Flowing is remarkably àpropos as today’s subject.

I spent a good part of last night repairing the toilet off the (not so masterful) bedroom.


I had been reading Gretchen Archer’s soon-to-be-released new book, “Double Knot” and enjoying it so much I couldn’t stop reading. As the digital dial on my clock radio flipped past 2:00, I had to keep reading.

Usually when I read, I can’t hear anything. I’m in the book. All  I hear are words inside my head. But I couldn’t not hear that funny little noise. Troubling little noise. Which I couldn’t quite identify.

Double Knot Cover

I finished the book. Sighed. Turned off the Kindle. Went into the bathroom. And realized that irksome little sound was the toilet running. Not good. This was how our well crisis started a couple of years ago.

When you live on well water, a continuously running toilet sends up flares. Danger, danger!

All I wanted to do was sleep. Hey, world, this is my birthday. I’m grateful to be walking the Earth, not six feet under it. Okay. Figured I’d turn off the valve and deal with it later. But. I couldn’t turn the valve. At all. Solidly stuck. Yet I could not leave it running.

happy birthday from google

While humming “happy birthday to me,” I disassembled the tank. Toilets are simple. Mechanical. I looked, saw the little hose that fills the tube that tells the float when the tank is full, had popped out of position. It apparently had done it before because someone (surely my son) had previously fixed the problem using a piece of twisted wire made from a Christmas tree ornament hook.

The wire and the little hose had separated. Despite juggling and jiggling, they were not coming together again. Using as much brute force as I dared, I eventually convinced the input hose to stay in the float tube. After I reassembled the tank, I hauled my tired old body to the computer to ask my son to please fix it.

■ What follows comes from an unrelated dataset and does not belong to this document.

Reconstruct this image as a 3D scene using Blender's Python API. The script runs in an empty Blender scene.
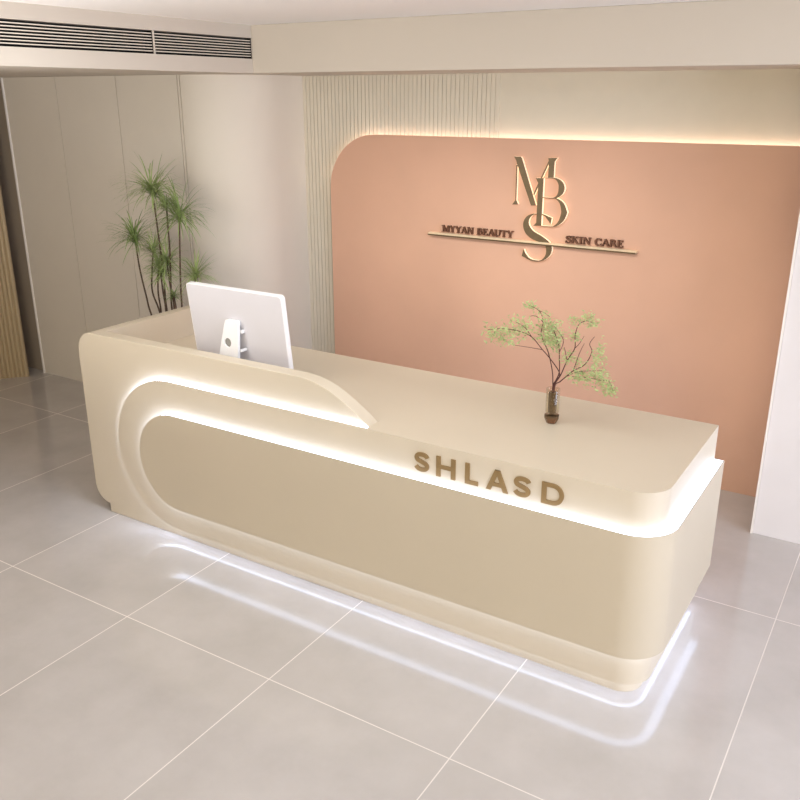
import bpy, bmesh, math, random
from mathutils import Vector, Matrix
random.seed(7)
PI = math.pi
scene = bpy.context.scene
COL = scene.collection

# ------------------------------------------------------------------ materials
def lin(c):
    return tuple(((v/255)/12.92 if v/255 <= .04045 else ((v/255+.055)/1.055)**2.4) for v in c) + (1.0,)

def new_mat(name):
    m = bpy.data.materials.new(name); m.use_nodes = True
    nt = m.node_tree; b = nt.nodes['Principled BSDF']
    return m, nt, b

def mat(name, rgb, rough=.5, metal=0.0, vary=0.03, scale=6.0, bump=0.0, bscale=200.0, spec=.5, sheen=0):
    """plain coat with a faint procedural unevenness"""
    m, nt, b = new_mat(name)
    b.inputs['Roughness'].default_value = rough
    b.inputs['Metallic'].default_value = metal
    b.inputs['Specular IOR Level'].default_value = spec
    tc = nt.nodes.new('ShaderNodeTexCoord')
    n = nt.nodes.new('ShaderNodeTexNoise'); n.inputs['Scale'].default_value = scale; n.inputs['Detail'].default_value = 4
    nt.links.new(tc.outputs['Object'], n.inputs['Vector'])
    r = nt.nodes.new('ShaderNodeValToRGB')
    c = lin(rgb)
    r.color_ramp.elements[0].position = .3; r.color_ramp.elements[1].position = .7
    r.color_ramp.elements[0].color = tuple(v*(1-vary) for v in c[:3])+(1,)
    r.color_ramp.elements[1].color = tuple(min(1, v*(1+vary)) for v in c[:3])+(1,)
    nt.links.new(n.outputs['Fac'], r.inputs['Fac'])
    nt.links.new(r.outputs['Color'], b.inputs['Base Color'])
    if bump:
        n2 = nt.nodes.new('ShaderNodeTexNoise'); n2.inputs['Scale'].default_value = bscale
        nt.links.new(tc.outputs['Object'], n2.inputs['Vector'])
        bp = nt.nodes.new('ShaderNodeBump'); bp.inputs['Strength'].default_value = bump; bp.inputs['Distance'].default_value = .002
        nt.links.new(n2.outputs['Fac'], bp.inputs['Height']); nt.links.new(bp.outputs['Normal'], b.inputs['Normal'])
    return m

def emit(name, rgb, strength):
    m, nt, b = new_mat(name)
    b.inputs['Base Color'].default_value = lin(rgb)
    b.inputs['Emission Color'].default_value = lin(rgb)
    b.inputs['Emission Strength'].default_value = strength
    return m

def led_strip(name, rgb, zlo, zhi, x_left, x_full, top, side, bottom):
    """LED diffuser: strongest along the top run, dim round the bend, medium along the bottom run"""
    m, nt, b = new_mat(name)
    b.inputs['Base Color'].default_value = (.8, .8, .8, 1)
    b.inputs['Emission Color'].default_value = lin(rgb)
    g = nt.nodes.new('ShaderNodeNewGeometry'); s = nt.nodes.new('ShaderNodeSeparateXYZ')
    nt.links.new(g.outputs['Position'], s.inputs[0])
    def mr(out, a, c, lo, hi):
        n = nt.nodes.new('ShaderNodeMapRange'); n.interpolation_type = 'SMOOTHSTEP'
        n.inputs[1].default_value = a; n.inputs[2].default_value = c; n.inputs[3].default_value = lo; n.inputs[4].default_value = hi
        nt.links.new(out, n.inputs[0]); return n.outputs[0]
    def ma(op, a, c):
        n = nt.nodes.new('ShaderNodeMath'); n.operation = op
        for i, v in enumerate((a, c)):
            if isinstance(v, (int, float)): n.inputs[i].default_value = v
            else: nt.links.new(v, n.inputs[i])
        return n.outputs[0]
    mid = (zlo+zhi)/2
    sg = mr(s.outputs[0], -3.1, -2.3, side, 0)
    t = ma('MULTIPLY', mr(s.outputs[2], mid-.05*(zhi-mid), zhi, 0, 1), ma('SUBTRACT', top, sg))
    t = ma('MULTIPLY', t, mr(s.outputs[0], x_left, x_full, .25, 1))
    bo = ma('MULTIPLY', mr(s.outputs[2], zlo, mid, 1, 0), ma('SUBTRACT', bottom, sg))
    bo = ma('MULTIPLY', bo, mr(s.outputs[0], x_left+.1, x_full+.12, 0, 1))
    nt.links.new(ma('MAXIMUM', ma('ADD', ma('ADD', t, bo), sg), 0), b.inputs['Emission Strength'])
    return m

M = {}
M['desk'] = mat('cream_lacquer', (213, 199, 177), rough=.38, vary=.012, scale=3)
M['desk_panel'] = mat('sand_lacquer', (202, 188, 165), rough=.42, vary=.012, scale=3)
M['gold'] = mat('matt_brass', (150, 122, 80), rough=.45, metal=.25, vary=.05, scale=20)
M['wall'] = mat('warm_plaster', (222, 211, 196), rough=.7, vary=.03, scale=1.5, bump=.1)
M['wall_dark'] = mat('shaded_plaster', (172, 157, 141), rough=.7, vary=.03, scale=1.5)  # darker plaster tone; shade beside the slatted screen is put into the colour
M['flute'] = mat('cream_fluted_board', (214, 204, 186), rough=.6, vary=.02)
M['ceiling'] = mat('ceiling_paint', (250, 246, 243), rough=.8, vary=.01, scale=1)
M['beam'] = mat('beam_paint', (204, 193, 179), rough=.75, vary=.02, scale=1)
M['salmon'] = mat('terracotta_plaster', (212, 167, 141), rough=.6, vary=.05, scale=1.6, bump=.15, bscale=60)
M['white_trim'] = mat('white_trim', (236, 228, 220), rough=.5)
M['pillar'] = mat('white_pillar_paint', (224, 217, 215), rough=.6, vary=.01)
M['grille'] = mat('grille_cream', (226, 214, 198), rough=.5)
M['black'] = mat('duct_black', (14, 11, 10), rough=.8)
M['mon'] = mat('silver_shell', (218, 214, 218), rough=.4, metal=0, vary=.01)
M['mon_edge'] = mat('white_shell', (244, 242, 242), rough=.3, vary=.005)
M['screen'] = mat('screen_glass', (12, 12, 14), rough=.1)
M['hole'] = mat('cable_hole_grey', (150, 146, 140), rough=.6)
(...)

Before we have another well crisis.


I kept thinking that this was a really crappy (appropriate, right?) way to start my new year. And then, suddenly, I was grateful. Because I can figure out how to fix the float mechanism in a toilet tank — despite having a college degree!

It’s morning again. The toilet stayed fixed. Happy birthday to me!

You only get two options with life. Get old or get dead. Old is better. Life flows, bringing with it the good, the bad, the ugly.

Author: Marilyn Armstrong

Writer, photography, blogger. Previously, technical writer. I am retired and delighted to be so. May I live long and write frequently.

42 thoughts on “FLOWING THROUGH MY DAY”

    1. Disasters avoided are high points in life, aren’t they? I was really tickled that I could still do something useful. I’m generally perceived as overly intellectual, but hey … how overly intellectual can you be if you can fix that toilet tank, eh? Thanks!


  1. Happy birthday, Marilyn. Always feels good to be able to fix something oneself. At least it was a minor thing after you got to enjoy a good book. Love your last statement.


  2. Happy birthday Marilyn and may it be a good one, in spite of the running toilet. My computer has been reminding me all day today that it is your birthday with buzzes and banners, so what could be better. (to be quite honest I thought it was tomorrow) We also had a drippy toilet two weeks ago, but it seemed to cure itself. I was captivated by a 12 foot teepee last week, but am now reading Book No. 5 of the Flat World by Terry Pratchett, Sorcery. And now all WP blogers are singing together Happy birthday to You – can you hear them??


    1. I hear them, I hear you. Voices in the wind. In my world, toilets need intervention but I was very proud of myself for fixing it, especially in the middle of the night when the world was unconscious. Knowing which little tube goes into which other little tube … that’s REAL knowledge 🙂

      Thank you again. And again. And thank you for reading my book. I keep being surprised that anyone is interested, but I am deeply grateful!!


    1. It’s brilliant. I’m going to review it next week. It’s due for release April 12th and you can pre-order it on Amazon. This is her fifth book. I’ve been following her since the first one. This is the best one yet and I don’t think she’s even scratched the surface of her talent. She’s got that magic something that makes an author special. You don’t see it very often anymore, but she’s special.


    1. Thanks! It turned out okay. I really DID fix it … better than I thought. I didn’t know the names of the parts, but a toilet is a pretty simple mechanical device, so if you’ve got a mind for puzzles, it’s easy to see what belongs where. But we have to replace the valve. It’s never going to turn again. Gotta find a cheap plumber. Over all, not a bad day. Not bad at all.


    1. Thank you. Pretty good, over all. The son remembered. We got the dog we wanted to adopt (a scottie boy to be Bonnie’s pal). We’re going to have to replace the valves on the toilets. Two out of three … not bad.


    1. The Japanese invented computerized toilets. Although they haven’t caught on big in this country (yet), I can but imagine what would happen when a memory chip in your toilet gets wonky. Nothing like taking a simple mechanism and “improving it” to make it non-repairable. Like what we’ve done with cars.